__Short task__. Output every line below without omitting or altering anything.
----------
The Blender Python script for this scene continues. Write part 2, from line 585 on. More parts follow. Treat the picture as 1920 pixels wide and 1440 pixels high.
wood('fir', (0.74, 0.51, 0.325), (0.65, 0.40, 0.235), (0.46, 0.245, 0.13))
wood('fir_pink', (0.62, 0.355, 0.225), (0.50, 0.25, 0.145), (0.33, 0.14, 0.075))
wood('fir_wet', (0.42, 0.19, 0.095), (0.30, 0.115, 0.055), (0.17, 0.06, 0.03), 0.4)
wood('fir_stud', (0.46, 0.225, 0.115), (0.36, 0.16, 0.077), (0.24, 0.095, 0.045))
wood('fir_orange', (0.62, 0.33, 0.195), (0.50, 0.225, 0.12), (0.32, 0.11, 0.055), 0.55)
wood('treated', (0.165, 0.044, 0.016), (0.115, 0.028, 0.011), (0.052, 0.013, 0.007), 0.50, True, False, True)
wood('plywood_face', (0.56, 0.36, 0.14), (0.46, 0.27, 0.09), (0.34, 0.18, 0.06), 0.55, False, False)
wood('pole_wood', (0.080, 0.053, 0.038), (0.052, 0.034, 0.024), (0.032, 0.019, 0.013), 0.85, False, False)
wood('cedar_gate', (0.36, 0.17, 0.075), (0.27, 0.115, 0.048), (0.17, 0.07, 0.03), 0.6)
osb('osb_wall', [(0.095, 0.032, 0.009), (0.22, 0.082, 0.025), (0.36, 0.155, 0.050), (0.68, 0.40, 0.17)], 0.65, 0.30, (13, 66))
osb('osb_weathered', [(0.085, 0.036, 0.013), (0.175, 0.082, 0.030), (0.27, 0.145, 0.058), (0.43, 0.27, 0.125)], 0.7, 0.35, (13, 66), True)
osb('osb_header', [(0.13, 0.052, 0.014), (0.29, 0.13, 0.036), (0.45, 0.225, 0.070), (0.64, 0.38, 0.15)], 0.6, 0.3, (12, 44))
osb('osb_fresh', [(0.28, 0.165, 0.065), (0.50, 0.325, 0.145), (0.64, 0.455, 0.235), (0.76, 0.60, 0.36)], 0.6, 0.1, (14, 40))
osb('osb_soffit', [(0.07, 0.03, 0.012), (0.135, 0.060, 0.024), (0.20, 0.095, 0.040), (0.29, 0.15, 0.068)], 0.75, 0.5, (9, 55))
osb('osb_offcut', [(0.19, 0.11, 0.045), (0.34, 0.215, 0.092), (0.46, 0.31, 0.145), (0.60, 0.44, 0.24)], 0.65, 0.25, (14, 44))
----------
__Reply to the exercise__.
The Blender Python script for this scene continues. Write part 2, from line 585 on. More parts follow. Treat the picture as 1920 pixels wide and 1440 pixels high.
wood('fir', (0.74, 0.51, 0.325), (0.65, 0.40, 0.235), (0.46, 0.245, 0.13))
wood('fir_pink', (0.62, 0.355, 0.225), (0.50, 0.25, 0.145), (0.33, 0.14, 0.075))
wood('fir_wet', (0.42, 0.19, 0.095), (0.30, 0.115, 0.055), (0.17, 0.06, 0.03), 0.4)
wood('fir_stud', (0.46, 0.225, 0.115), (0.36, 0.16, 0.077), (0.24, 0.095, 0.045))
wood('fir_orange', (0.62, 0.33, 0.195), (0.50, 0.225, 0.12), (0.32, 0.11, 0.055), 0.55)
wood('treated', (0.165, 0.044, 0.016), (0.115, 0.028, 0.011), (0.052, 0.013, 0.007), 0.50, True, False, True)
wood('plywood_face', (0.56, 0.36, 0.14), (0.46, 0.27, 0.09), (0.34, 0.18, 0.06), 0.55, False, False)
wood('pole_wood', (0.080, 0.053, 0.038), (0.052, 0.034, 0.024), (0.032, 0.019, 0.013), 0.85, False, False)
wood('cedar_gate', (0.36, 0.17, 0.075), (0.27, 0.115, 0.048), (0.17, 0.07, 0.03), 0.6)
osb('osb_wall', [(0.095, 0.032, 0.009), (0.22, 0.082, 0.025), (0.36, 0.155, 0.050), (0.68, 0.40, 0.17)], 0.65, 0.30, (13, 66))
osb('osb_weathered', [(0.085, 0.036, 0.013), (0.175, 0.082, 0.030), (0.27, 0.145, 0.058), (0.43, 0.27, 0.125)], 0.7, 0.35, (13, 66), True)
osb('osb_header', [(0.13, 0.052, 0.014), (0.29, 0.13, 0.036), (0.45, 0.225, 0.070), (0.64, 0.38, 0.15)], 0.6, 0.3, (12, 44))
osb('osb_fresh', [(0.28, 0.165, 0.065), (0.50, 0.325, 0.145), (0.64, 0.455, 0.235), (0.76, 0.60, 0.36)], 0.6, 0.1, (14, 40))
osb('osb_soffit', [(0.07, 0.03, 0.012), (0.135, 0.060, 0.024), (0.20, 0.095, 0.040), (0.29, 0.15, 0.068)], 0.75, 0.5, (9, 55))
osb('osb_offcut', [(0.19, 0.11, 0.045), (0.34, 0.215, 0.092), (0.46, 0.31, 0.145), (0.60, 0.44, 0.24)], 0.65, 0.25, (14, 44))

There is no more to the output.